As individuals we are so intimately familiar with what it feels like to be thinking that we shrink back from the idea that this is a social activity. But just look at what happens in repeated dyadic conversations - very quickly two people build up a sort of shared glossary of references that they can build upon. They generate what Fleck calls a "thought structure" that they both share in but that requires them both to be fully activated. When we interact with other others we bring to those interactions a mind that is shaped by that thought structure but is not identical to it. And after a while, we see that what the self is is this overlapping collection of social thought structures.
"What actually thinks within a person is not the individual himself but his social community." (59.5)
Mead
We read a small section of George Herbert Mead's posthumously assembled Mind, Self, and Society.
Contemporary Applications: Cohen and Vandello on the Meanings of Violence
Our final reading is a contemporary piece by psychologists Cohen & Vandello.
Outtakes
Consider, though, a neighborhood of selfish and aggressive folks. People know themselves and they know their neighbors. "I'd as soon shoot you as look at you if ya' come on my land," they think, and they are completely sure their neighbors feel the same way. They teach their kids never to talk to the neighbors, never to stray onto the next-door property. They invest in fences, surveillance systems, and guns, each one sure that to lower one's guard would be to invite victimization at the hands of others.
Or imagine a soccer team in which the paycheck is determined by the number of shots on goal.
In both situations, participants might know exactly what to expect from one another, but this predictability, we could say, just makes things worse. The neighbors invest everything in protecting themselves from one another, live miserable lives, and always have to go all the way to the store when they need a cup of sugar. The soccer team performs terribly even though all the players know exactly what's going to happen anytime one of them gets the ball — no matter what, they try to handle the ball by themselves all the way down the field in hopes of getting off a shot.
Cooperation refers to behavior by two or more individuals that is oriented toward a common goal or benefit.
Are coordination and cooperation distinct?
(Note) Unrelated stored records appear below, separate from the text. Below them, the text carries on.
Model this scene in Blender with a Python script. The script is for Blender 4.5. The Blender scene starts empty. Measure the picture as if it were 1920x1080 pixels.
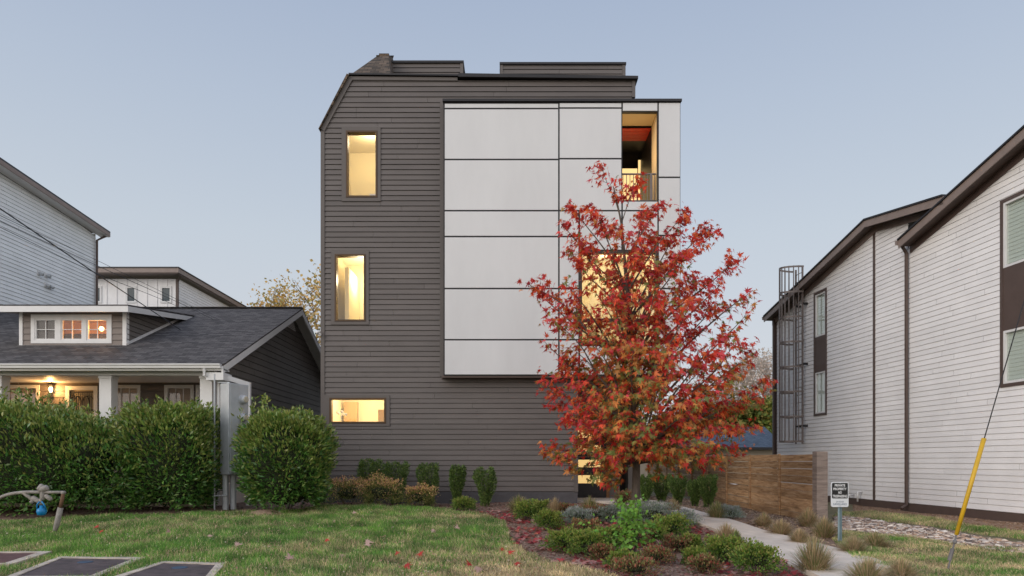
import bpy, math, random
import numpy as np
from mathutils import Matrix, Vector
R = math.radians
rnd = random.Random(7)
rng = np.random.default_rng(11)
S = bpy.context.scene
COL = S.collection

# ------------------------------------------------------------------ camera
F = 1280.0; HX = 960.0; HY = 865.0; EYE = 1.6
cd = bpy.data.cameras.new('camera'); cam = bpy.data.objects.new('camera', cd); COL.objects.link(cam)
cam.location = (0, 0, EYE); cam.rotation_euler = (R(90), 0, 0)
cd.sensor_width = 36; cd.lens = 24.0; cd.shift_y = 325/1920; cd.clip_end = 2000
S.camera = cam
# ------------------------------------------------------------------ sky
SUN_EL, SUN_AZ = R(24), R(232)      # azimuth clockwise from +Y: low, behind the camera and to its left
W = bpy.data.worlds.new('World'); S.world = W; W.use_nodes = True
nt = W.node_tree; bg = nt.nodes['Background']
sky = nt.nodes.new('ShaderNodeTexSky'); sky.sky_type = 'NISHITA'; sky.sun_disc = False
sky.sun_elevation = SUN_EL; sky.sun_rotation = SUN_AZ; sky.air_density = 1.0; sky.dust_density = 2.0
tc = nt.nodes.new('ShaderNodeTexCoord'); sp = nt.nodes.new('ShaderNodeSeparateXYZ'); nt.links.new(tc.outputs['Generated'], sp.inputs[0])
ramp = nt.nodes.new('ShaderNodeValToRGB'); nt.links.new(sp.outputs['Z'], ramp.inputs[0])
e = ramp.color_ramp.elements
def lin(c): return [((v/255+0.055)/1.055)**2.4 if v > 10 else v/255/12.92 for v in c]
def setel(i, p, c): 
    el = e[i] if i < len(e) else e.new(p)
    el.position = p; el.color = (*lin(c), 1)
setel(0, 0.0, (206, 207, 211)); setel(1, 1.0, (128, 148, 182))
for p, c in ((0.14, (202, 206, 212)), (0.30, (193, 202, 212)), (0.45, (178, 190, 207)), (0.56, (165, 179, 201))):
    el = e.new(p); el.color = (*lin(c), 1)
scl = nt.nodes.new('ShaderNodeVectorMath'); scl.operation = 'SCALE'; scl.inputs['Scale'].default_value = 9.26
nt.links.new(ramp.outputs[0], scl.inputs[0])
# extra brightness added to unseen sky behind the camera and overhead, lighting the walls
def mrange(sock, a, b, c, d):
    n = nt.nodes.new('ShaderNodeMapRange'); n.interpolation_type = 'SMOOTHSTEP'
    for k, v in zip(('From Min', 'From Max', 'To Min', 'To Max'), (a, b, c, d)): n.inputs[k].default_value = v
    nt.links.new(sock, n.inputs['Value']); return n.outputs['Result']
glow = mrange(sp.outputs['Y'], 0.35, -0.45, 0.0, 1.0); zen = mrange(sp.outputs['Z'], 0.60, 0.85, 0.0, 1.35)
ad1 = nt.nodes.new('ShaderNodeMath'); ad1.operation = 'MAXIMUM'; nt.links.new(glow, ad1.inputs[0]); nt.links.new(zen, ad1.inputs[1])
ad2 = nt.nodes.new('ShaderNodeMath'); ad2.operation = 'MULTIPLY_ADD'; ad2.inputs[1].default_value = 9.26; ad2.inputs[2].default_value = 9.26; nt.links.new(ad1.outputs[0], ad2.inputs[0])
nt.links.new(ad2.outputs[0], scl.inputs['Scale'])
tint = nt.nodes.new('ShaderNodeMix'); tint.data_type = 'RGBA'; tint.blend_type = 'MULTIPLY'; tint.inputs['B'].default_value = (1.12, 0.99, 0.86, 1)
nt.links.new(mrange(sp.outputs['Y'], 0.35, -0.2, 0.0, 1.0), tint.inputs['Factor']); nt.links.new(scl.outputs[0], tint.inputs['A'])
mx = nt.nodes.new('ShaderNodeMix'); mx.data_type = 'RGBA'; mx.inputs['Factor'].default_value = 0.9
nt.links.new(sky.outputs[0], mx.inputs['A']); nt.links.new(tint.outputs['Result'], mx.inputs['B'])
nt.links.new(mx.outputs['Result'], bg.inputs['Color']); bg.inputs['Strength'].default_value = 0.12
# ------------------------------------------------------------------ sun
sl = bpy.data.lights.new('sun', 'SUN'); sl.energy = 1.25; sl.angle = R(35); sl.color = (1.0, 0.93, 0.86)
so = bpy.data.objects.new('sun', sl); COL.objects.link(so)
sd = Vector((math.sin(SUN_AZ)*math.cos(SUN_EL), math.cos(SUN_AZ)*math.cos(SUN_EL), math.sin(SUN_EL)))
so.rotation_euler = sd.to_track_quat('Z', 'Y').to_euler()
S.view_settings.view_transform = 'Standard'; S.view_settings.look = 'None'
S.view_settings.exposure = 0.0; S.view_settings.gamma = 1.0

# ------------------------------------------------------------------ helpers
def ss(a, b, x):
    t = np.clip((x-a)/(b-a), 0, 1); return t*t*(3-2*t)
def gz(x, y):
    """height of the ground"""
    x = np.asarray(x, float); y = np.asarray(y, float)
    h = 0.36*ss(9.5, 18.5, y)
    h = h*(1-0.75*ss(4.5, 8.0, x))
    h = h + 0.018*np.sin(x*1.3+y*0.7) + 0.012*np.sin(x*2.9-y*2.1)
    # shallow swale on the right
    d = np.abs(y - (13.6 - 0.55*(x-9)))
    h = h - 0.06*np.exp(-(d/0.9)**2)*ss(6.5, 8, x)
    return h
def P(px, py, D): return Vector(((px-HX)/F*D, D, EYE+(HY-py)/F*D))
def G(px, py):
    """point of the ground seen at this pixel of the photograph"""
    D = 14.0
    for _ in range(60):
        z = float(gz((px-HX)/F*D, D)); D = 0.5*D+0.5*(EYE-z)*F/(py-HY)
    return Vector(((px-HX)/F*D, D, float(gz((px-HX)/F*D, D))))
def XP(px, D): return (px-HX)/F*D
def ZP(py, D): return EYE+(HY-py)/F*D

def new_mesh(name, V, Fc, mats, parent=None, mi=None, smooth=False, col=None):
    me = bpy.data.meshes.new(name); me.from_pydata([tuple(v) for v in V], [], [tuple(f) for f in Fc])
    for m in (mats if isinstance(mats, (list, tuple)) else [mats]): me.materials.append(m)
    if mi is not None: me.polygons.foreach_set('material_index', mi)
    if smooth: me.polygons.foreach_set('use_smooth', [True]*len(me.polygons))
    me.update()
    return link(name, me, parent)
def link(name, me, parent):
    o = bpy.data.objects.new(name, me); COL.objects.link(o)
    if parent is not None:
        o.parent = parent
        if parent.type == 'EMPTY': o.matrix_parent_inverse = Matrix.Translation(-parent.location)
    return o
def tag(o, label=None, cat=None, group=None, kind=None):
    if label: o['label'] = label
    if cat: o['category'] = cat
    if group: o['group'] = group
    if kind: o['kind'] = kind
    return o
def thing(name, label, cat, loc, group=None):
    o = bpy.data.objects.new(name, None); COL.objects.link(o); o.location = loc; o.empty_display_size = 0.3
    return tag(o, label, cat, group)

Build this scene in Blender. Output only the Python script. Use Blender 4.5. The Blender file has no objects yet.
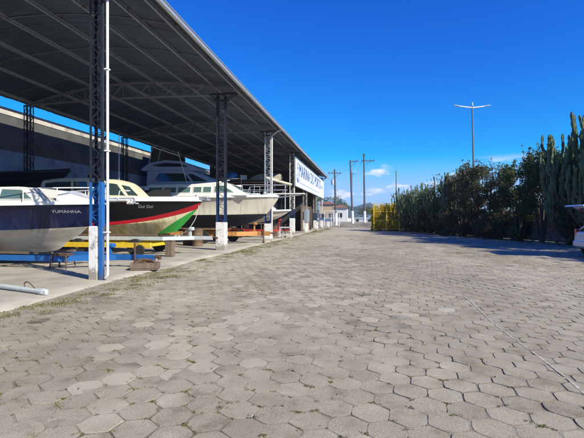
import bpy, math, random
import numpy as np
from mathutils import Vector, Matrix, noise as mnoise
R = math.radians
rnd = random.Random(7)
S = bpy.context.scene
COL = S.collection

# ---------------------------------------------------------------- camera
cam_d = bpy.data.cameras.new('camera'); cam = bpy.data.objects.new('camera', cam_d); COL.objects.link(cam)
cam.location = (0, 0, 1.55)
cam.rotation_euler = (R(89.86), 0, R(10.0))
cam_d.sensor_width = 36; cam_d.lens = 25.9; cam_d.clip_start = 0.05; cam_d.clip_end = 12000
S.camera = cam
# ---------------------------------------------------------------- sun and sky
SUN_EL = R(35.0)
sun_dir = Vector((0.87, -0.5, 0)).normalized() * math.cos(SUN_EL) + Vector((0, 0, math.sin(SUN_EL)))
sd = bpy.data.lights.new('sun', 'SUN'); sun = bpy.data.objects.new('sun', sd); COL.objects.link(sun)
sd.energy = 5.0; sd.angle = R(0.53); sd.color = (1.0, 0.945, 0.79)
sun.rotation_euler = sun_dir.to_track_quat('Z', 'Y').to_euler()
W = bpy.data.worlds.new('World'); S.world = W; W.use_nodes = True
wn, wl = W.node_tree.nodes, W.node_tree.links
wn.clear()
wo = wn.new('ShaderNodeOutputWorld'); bg = wn.new('ShaderNodeBackground')
sky = wn.new('ShaderNodeTexSky'); sky.sky_type = 'NISHITA'; sky.sun_disc = False
sky.sun_elevation = SUN_EL; sky.sun_rotation = math.atan2(sun_dir.x, sun_dir.y)
sky.altitude = 0; sky.air_density = 1.0; sky.dust_density = 0.15; sky.ozone_density = 3.5
hs = wn.new('ShaderNodeHueSaturation'); hs.inputs['Saturation'].default_value = 1.75; hs.inputs['Value'].default_value = 1.45; hs.inputs['Hue'].default_value = 0.515
wl.new(sky.outputs[0], hs.inputs['Color'])
# deepen the zenith the way the clear winter sky is
sr = wn.new('ShaderNodeSeparateColor'); wl.new(hs.outputs[0], sr.inputs[0]); cc = wn.new('ShaderNodeCombineColor')
def wmath(op, a, b, c=None, clamp=False):
    x = wn.new('ShaderNodeMath'); x.operation = op; x.use_clamp = clamp
    for i, q in enumerate((a, b, c)):
        if q is None: continue
        if isinstance(q, (int, float)): x.inputs[i].default_value = q
        else: wl.new(q, x.inputs[i])
    return x.outputs[0]
def soft(v, c): return wmath('DIVIDE', v, wmath('POWER', wmath('ADD', wmath('POWER', wmath('DIVIDE', v, c), 3.0), 1.0), 1 / 3))
wl.new(soft(wmath('MAXIMUM', wmath('MULTIPLY_ADD', sr.outputs[0], 1.0, -.36), 0.01), 3.2), cc.inputs[0])
wl.new(soft(wmath('MULTIPLY', wmath('POWER', wmath('DIVIDE', sr.outputs[1], 8.0), 1.35), 8 * 1.70), 5.6), cc.inputs[1])
wl.new(wmath('MULTIPLY', wmath('POWER', wmath('DIVIDE', sr.outputs[2], 8.0), .80), 8 * 1.12), cc.inputs[2])
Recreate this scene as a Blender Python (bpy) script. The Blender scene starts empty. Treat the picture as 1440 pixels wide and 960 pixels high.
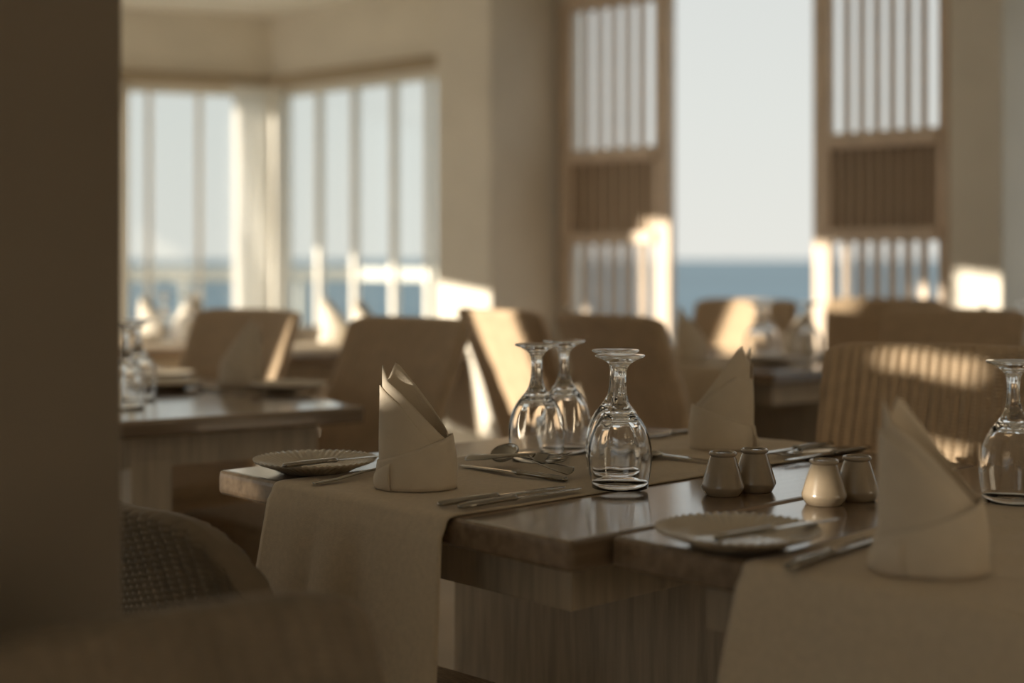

So far, we have shown that we can have coordination without cooperation. What about the other way round? Let's imagine our soccer team consists of players who are totally devoted to the team cause. Their coaches have set up a system that rewards all the team members for team success. But the team never gets to practice together. Each member works out with different groups, each one developing high level soccer skills, but when they are on the field together as a team they lack a common language, they have no set plays, they are all yelling at once and as a result their play as a team is appalling. They want to play together but they don't have any way to coordinate their behavior.
Coordination involves capacity for stable expectations about others' behavior.
So Far
Last week we talked about explanations needing to involve mechanisms and mechanisms needing to involve the behavior of individuals.
But we admitted that this line of thought left us with individuals and their actions in a black box. We think something is going on in there and that it matters, but we don't yet have a theory of what it might be.
And just so we remember, what we are doing here is trying to specify the mechanism by which some social/macro facts can cause/explain other social/macro facts.
This means we need to suggest some ways that the inside stuff can be linked to the outside stuff.
This led us to attempt to specify what kinds of actions we would be interested in — what we would put under the category of "social action."
Weber: four types of social action
Kanazawa introduced us to the ideas of evolutionary psychology as a way of understanding how there may be some components in "human nature" that we can work with in developing a theory of social order.